On dit souvent qu’avant l’arrivée du transport aérien le ciel était plus bleu. Mais au 21e siècle, comment pourrions-nous savoir à quoi ressemblaient la lumière et les couleurs il y a cent ans?
Récemment, un groupe de chercheurs du Laboratoire de communication audiovisuelle de la Faculté informatique et communications (IC) de l’EPFL, a eu l’opportunité unique de le découvrir.
Dans les réserves de quelques musées abritant des trésors d’ordinaire inaccessibles, les chercheurs ont pu avoir accès à certaines images et plaques photographiques originales du scientifique et inventeur Gabriel Lippmann. Ce dernier a remporté le prix Nobel de physique en 1908 pour sa méthode de reproduction des couleurs en photographie.
Dans un article récemment publié dans la revue «Proceedings of the National Academy of Sciences (PNAS)», les auteurs expliquent que la plupart des techniques de photographie prennent seulement trois mesures, pour le rouge, le vert et le bleu. Pourtant, ils ont découvert que l’approche historique de Lippmann capturait généralement 26 à 64 échantillons spectraux d’informations dans la région visible. Sa technique, reposant sur les mêmes principes d’interférence qui ont récemment permis de détecter les ondes gravitationnelles et représentant le fondement de l’holographie et de la majeure partie de l’imagerie interférométrique moderne, est presque totalement délaissée aujourd’hui.

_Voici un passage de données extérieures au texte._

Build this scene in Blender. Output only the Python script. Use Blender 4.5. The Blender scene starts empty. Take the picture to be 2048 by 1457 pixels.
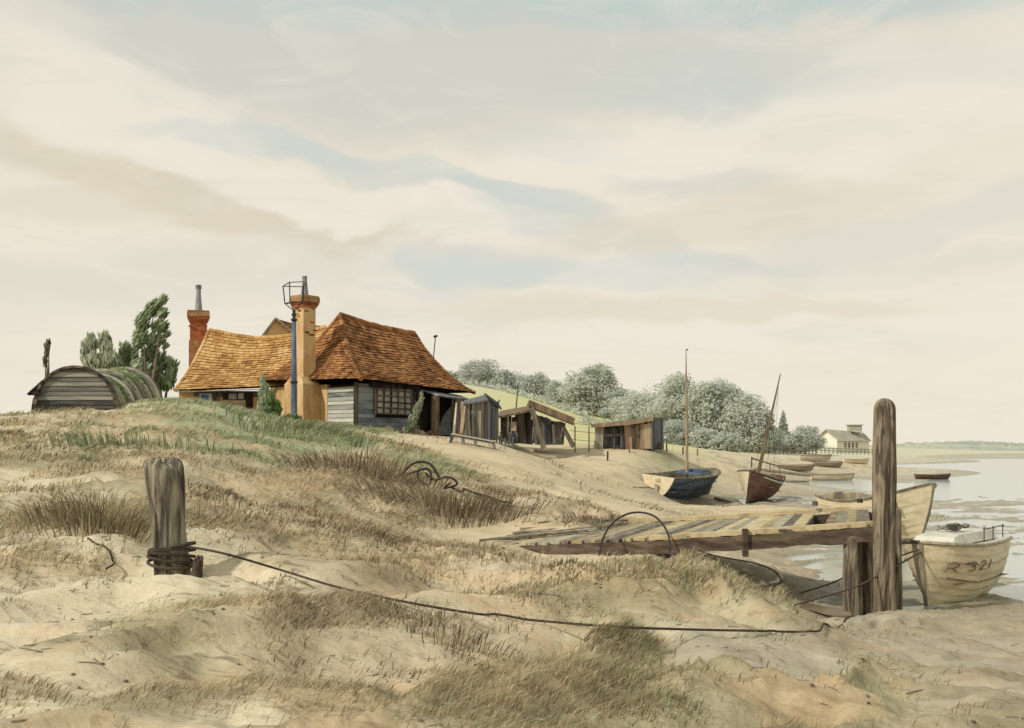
import bpy, math, random
import numpy as np
from mathutils import Vector, Matrix
random.seed(7); rng = np.random.default_rng(11)
C = bpy.context.scene.collection
F = 2100.0; HX = 1024.0; HY = 890.0; EYE = 2.4

def P(px, py, Y):            # a point seen at px,py of the 2048 px picture at depth Y
    return Vector(((px-HX)/F*Y, Y, EYE-(py-HY)/F*Y))
def lin(c):
    return tuple((x/255/12.92 if x/255 <= .04045 else ((x/255+.055)/1.055)**2.4) for x in c)

# ------------------------------------------------------------------ meshes
def origin(o):
    v = Vector((0,0,0))
    while o is not None:
        v += o.location; o = o.parent
    return v
class MB:
    def __init__(s): s.v=[]; s.f=[]; s.t=[]; s.starts=[]
    def add(s, vs, fs, t=None):
        n=len(s.v); s.starts.append(n); t = random.random() if t is None else t
        s.v += [tuple(v) for v in vs]; s.t += [t]*len(vs); s.f += [tuple(i+n for i in f) for f in fs]
    def hexa(s, b, t_, tint=None):      # bottom ring, top ring (4 each)
        s.add(list(b)+list(t_), [(3,2,1,0),(4,5,6,7),(0,1,5,4),(1,2,6,5),(2,3,7,6),(3,0,4,7)], tint)
    def box(s, c, sx, sy, sz, ax=(1,0,0), up=(0,0,1), tint=None):
        c=Vector(c); ax=Vector(ax).normalized(); up=Vector(up).normalized(); ay=up.cross(ax).normalized(); up=ax.cross(ay)
        r=[]
        for k in (-.5,.5):
            r.append([c+ax*(i*sx)+ay*(j*sy)+up*(k*sz) for i,j in ((-.5,-.5),(.5,-.5),(.5,.5),(-.5,.5))])
        s.hexa(r[0], r[1], tint)
    def beam(s, p, q, w, h, up=(0,0,1), tint=None, taper=1.0):
        p=Vector(p); q=Vector(q); a=(q-p).normalized(); up=Vector(up)
        if abs(a.dot(up.normalized()))>.97: up=Vector((0,1,0))
        y=up.cross(a).normalized(); u=a.cross(y)
        r=[]
        for e,k in ((p,1.0),(q,taper)):
            r.append([e+y*(i*w*k)+u*(j*h*k) for i,j in ((-.5,-.5),(.5,-.5),(.5,.5),(-.5,.5))])
        s.hexa(r[0], r[1], tint)
    def tube(s, pts, r, n=8, tint=None, cap=True):
        pts=[Vector(p) for p in pts]; m=len(pts)
        rs = r if isinstance(r,(list,tuple)) else [r]*m
        vs=[]; fs=[]; ref=None
        for i,p in enumerate(pts):
            a=(pts[min(i+1,m-1)]-pts[max(i-1,0)])
            a = a.normalized() if a.length>1e-9 else Vector((0,0,1))
            if ref is None:
                ref = Vector((0,0,1)) if abs(a.z)<.9 else Vector((1,0,0))
            x=(ref-a*ref.dot(a)).normalized(); y=a.cross(x); ref=x
            for k in range(n):
                th=2*math.pi*k/n
                vs.append(p+x*(rs[i]*math.cos(th))+y*(rs[i]*math.sin(th)))
        for i in range(m-1):
            for k in range(n):
                k2=(k+1)%n; fs.append((i*n+k,i*n+k2,(i+1)*n+k2,(i+1)*n+k))
        if cap: fs.append(tuple(range(n-1,-1,-1))); fs.append(tuple((m-1)*n+k for k in range(n)))
        s.add(vs,fs,tint)
    def slab(s, a,b,c,d, th, tint=None):  # ccw quad seen from outside, thickness goes inwards
        a,b,c,d=map(Vector,(a,b,c,d)); n=(b-a).cross(d-a).normalized()*th
        s.hexa([a-n,b-n,c-n,d-n],[a,b,c,d],tint)
    def build(s, name, mat, parent=None, local=False, smooth=False):
        me=bpy.data.meshes.new(name); off = Vector((0,0,0)) if (local or parent is None) else origin(parent)
        me.from_pydata([(v[0]-off.x,v[1]-off.y,v[2]-off.z) for v in s.v],[],s.f)
        at=me.attributes.new('tint','FLOAT','POINT'); at.data.foreach_set('value', s.t)
        me.materials.append(mat); me.update()
        if smooth: me.polygons.foreach_set('use_smooth',[True]*len(me.polygons))
        o=bpy.data.objects.new(name,me); C.objects.link(o)
        if parent is not None: o.parent=parent
        return o
def each(mb,name,mat,parent,local=False,smooth=False):   # every added piece becomes a mesh of its own
    out=[]
    bounds=mb.starts+[len(mb.v)]; fi=0
    for a,b in zip(bounds[:-1],bounds[1:]):
        q=MB(); q.v=mb.v[a:b]; q.t=mb.t[a:b]
        while fi<len(mb.f) and mb.f[fi][0]<b: q.f.append(tuple(i-a for i in mb.f[fi])); fi+=1
        out.append(q.build(name,mat,parent,local,smooth))
    return out
def tag(o,label=None,cat=None,group=None,kind=None):
    if label: o['label']=label
    if cat: o['category']=cat
    if group: o['group']=group
    if kind: o['kind']=kind
    return o
def thing(name,label,cat,loc=(0,0,0),group=None,rot=None):
    o=bpy.data.objects.new(name,None); C.objects.link(o); o.location=loc; o.empty_display_size=.2
    if rot: o.rotation_euler=rot
    return tag(o,label,cat,group)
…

«Il s’agit des premières mesures de la lumière multispectrale enregistrées. Nous nous sommes donc demandé s’il était possible de recréer précisément la lumière originale de ces scènes historiques», déclare Gilles Baechler, l’un des auteurs de l’article. «Mais la manière dont les photographies étaient construites était très particulière. Nous voulions donc aussi savoir si nous pouvions créer des copies numériques et comprendre le fonctionnement de la technique.»
Les chercheurs ont découvert que les images multispectrales reflétées à partir d’une plaque Lippmann contenaient des distorsions, même si les couleurs reproduites semblaient précises à l’œil nu. Lorsqu’ils ont examiné le spectre complet reflété à partir d’une plaque Lippmann et qu’ils l’ont comparé à l’original, ils ont remarqué un certain nombre d’incohérences. Bon nombre d’entre elles n’avaient jamais été documentées, même dans des études modernes.
«Nous avons fini par modéliser le processus complet, de l’image multispectrale que vous capturez jusqu’à son enregistrement dans la photographie. Nous avons pu capturer la lumière réfléchie et la comparer à l’original», explique Gilles Baechler. Alors, l’équipe a-t-elle réussi à reproduire la lumière du siècle passé?
«Avec les plaques historiques, il y a des facteurs dans le processus que nous ne pouvons pas connaître, mais parce que nous avions compris comment la lumière différait nous pouvions créer un algorithme pour retrouver la lumière originale qui a été capturée. Nous avons pu étudier la convertibilité. Autrement dit, sur la base d’un spectre reproduit par une photographie Lippmann, nous savons qu’il est possible d’annuler les distorsions et de reconstruire le spectre original. Quand nous avons mis la main à la pâte et que nous avons créé nos propres plaques en suivant la procédure historique, nous avons pu vérifier que la modélisation était correcte», poursuit-il.
Alors que la modélisation complète d’une technique d’imagerie récompensée par le prix Nobel présente un grand intérêt, les chercheurs estiment que le fait de revisiter la technique photographique de Lippmann peut inspirer de nouveaux développements technologiques pour ce siècle.
L’équipe a déjà créé un prototype d’une caméra numérique Lippmann et est particulièrement intriguée par les possibilités de la synthèse d’image multispectrale ainsi que par les nouveaux modèles de caméra, d’impression et d’affichage multispectraux.